A abertura sublinhada pelo deputado se encaixa à análise de Ricardo Antunes, professor titular de Sociologia do Trabalho da Universidade Estadual de Campinas (Unicamp). Diante da derrota parcial por não ter conseguido implantar uma ampla reforma sindical e trabalhista no primeiro mandato, avalia, o Executivo adotou a estratégia de "mini-medidas" acerca do tema.

"O que estamos vendo de lá para cá é que o governo vem fatiando a reforma trabalhista, aqui e ali, de modo que alguns itens passem e outros, não", explica. As restrições ao direito de greve do funcionalismo público e a recente incorporação das centrais no bolo do rec
ebimento do imposto sindical são elementos que permitem caracterizar essa nova linha de ação, frisa o professor. Segundo ele, o imposto sindical, o FAT (Fundo de Amparo ao Trabalhador) e a presença de ex-dirigentes no aparelho do Estado colocaram as duas centrais "dominantes", a CUT e a Força Sindical, "no colo do governo".
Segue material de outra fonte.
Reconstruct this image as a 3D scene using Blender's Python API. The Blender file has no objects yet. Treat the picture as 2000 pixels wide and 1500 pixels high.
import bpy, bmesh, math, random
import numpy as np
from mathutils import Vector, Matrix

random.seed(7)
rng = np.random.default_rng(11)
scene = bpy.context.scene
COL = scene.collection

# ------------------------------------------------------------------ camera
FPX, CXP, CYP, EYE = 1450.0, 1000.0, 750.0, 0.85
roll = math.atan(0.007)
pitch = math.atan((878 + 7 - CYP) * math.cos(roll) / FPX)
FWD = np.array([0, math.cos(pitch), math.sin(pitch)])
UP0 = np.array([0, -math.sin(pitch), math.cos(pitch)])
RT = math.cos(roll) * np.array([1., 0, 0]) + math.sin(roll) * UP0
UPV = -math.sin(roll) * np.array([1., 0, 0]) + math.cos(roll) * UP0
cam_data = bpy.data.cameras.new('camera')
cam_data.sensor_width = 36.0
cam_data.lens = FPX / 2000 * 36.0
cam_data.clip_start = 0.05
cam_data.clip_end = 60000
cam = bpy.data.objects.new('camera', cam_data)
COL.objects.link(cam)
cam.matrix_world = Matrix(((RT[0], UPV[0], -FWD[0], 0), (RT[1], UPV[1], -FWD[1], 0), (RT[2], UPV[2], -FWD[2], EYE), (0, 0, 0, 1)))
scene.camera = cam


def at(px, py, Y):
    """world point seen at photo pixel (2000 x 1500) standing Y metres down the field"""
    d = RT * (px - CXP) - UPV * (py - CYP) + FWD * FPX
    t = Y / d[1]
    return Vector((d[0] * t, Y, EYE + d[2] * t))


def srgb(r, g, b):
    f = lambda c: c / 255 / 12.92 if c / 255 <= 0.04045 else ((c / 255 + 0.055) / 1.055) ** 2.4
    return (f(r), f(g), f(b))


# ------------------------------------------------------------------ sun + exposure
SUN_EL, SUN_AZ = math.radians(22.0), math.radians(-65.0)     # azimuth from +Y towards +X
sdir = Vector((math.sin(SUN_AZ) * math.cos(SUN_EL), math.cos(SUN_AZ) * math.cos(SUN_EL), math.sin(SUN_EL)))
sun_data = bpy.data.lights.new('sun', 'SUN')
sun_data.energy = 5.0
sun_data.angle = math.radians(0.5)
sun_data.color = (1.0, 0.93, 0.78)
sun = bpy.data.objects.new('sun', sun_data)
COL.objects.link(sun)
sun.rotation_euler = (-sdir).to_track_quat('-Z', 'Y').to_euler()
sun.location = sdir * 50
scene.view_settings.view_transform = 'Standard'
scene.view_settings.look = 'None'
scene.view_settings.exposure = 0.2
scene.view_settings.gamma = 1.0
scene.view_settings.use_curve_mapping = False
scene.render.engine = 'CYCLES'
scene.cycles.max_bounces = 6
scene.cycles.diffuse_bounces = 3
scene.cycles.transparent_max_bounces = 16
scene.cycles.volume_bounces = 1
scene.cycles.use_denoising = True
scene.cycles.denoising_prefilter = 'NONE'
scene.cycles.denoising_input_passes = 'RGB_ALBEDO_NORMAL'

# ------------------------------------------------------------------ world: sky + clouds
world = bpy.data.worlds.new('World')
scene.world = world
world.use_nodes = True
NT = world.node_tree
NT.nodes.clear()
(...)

Apesar disso, o sociólogo não acredita numa reforma trabalhista "de monta". "Não há um acordo muito claro entre as cúpulas das centrais e os representantes das várias frações do empresariado. Sem o apoio desses dois blocos que dão sustentação ao governo, a proposta abrangente se encontra em dificuldade", analisa o pesquisador. "Fatiando é mais fácil fazer com que o Parlamento assimile e o movimento sindical engula".

A respeito da CLT, o professor da Unicamp afirma que ela precisa ser vista de um modo "bifronte". "Ela é muito positiva nos direitos do trabalho e muito restritiva no capítulo do controle sindical", afirma. Ele ressalta ainda que, no contexto atual, encaminhar o conjunto da legislação protetora do trabalho no Brasil para o Congresso representa um "risco inimaginável".

"O Parlamento se encontra num descrédito raramente visto. E esse descrédito permite a prática de todo tipo de acordo, negociação e arranjo. Entre as quais uma possibilidade seria reduzir os direitos do trabalho num patamar inferior", prevê o sociólogo. Para ele, essas possíveis alterações no projeto poderiam provocar um "frankenstein muito pior do que a sua intenção original".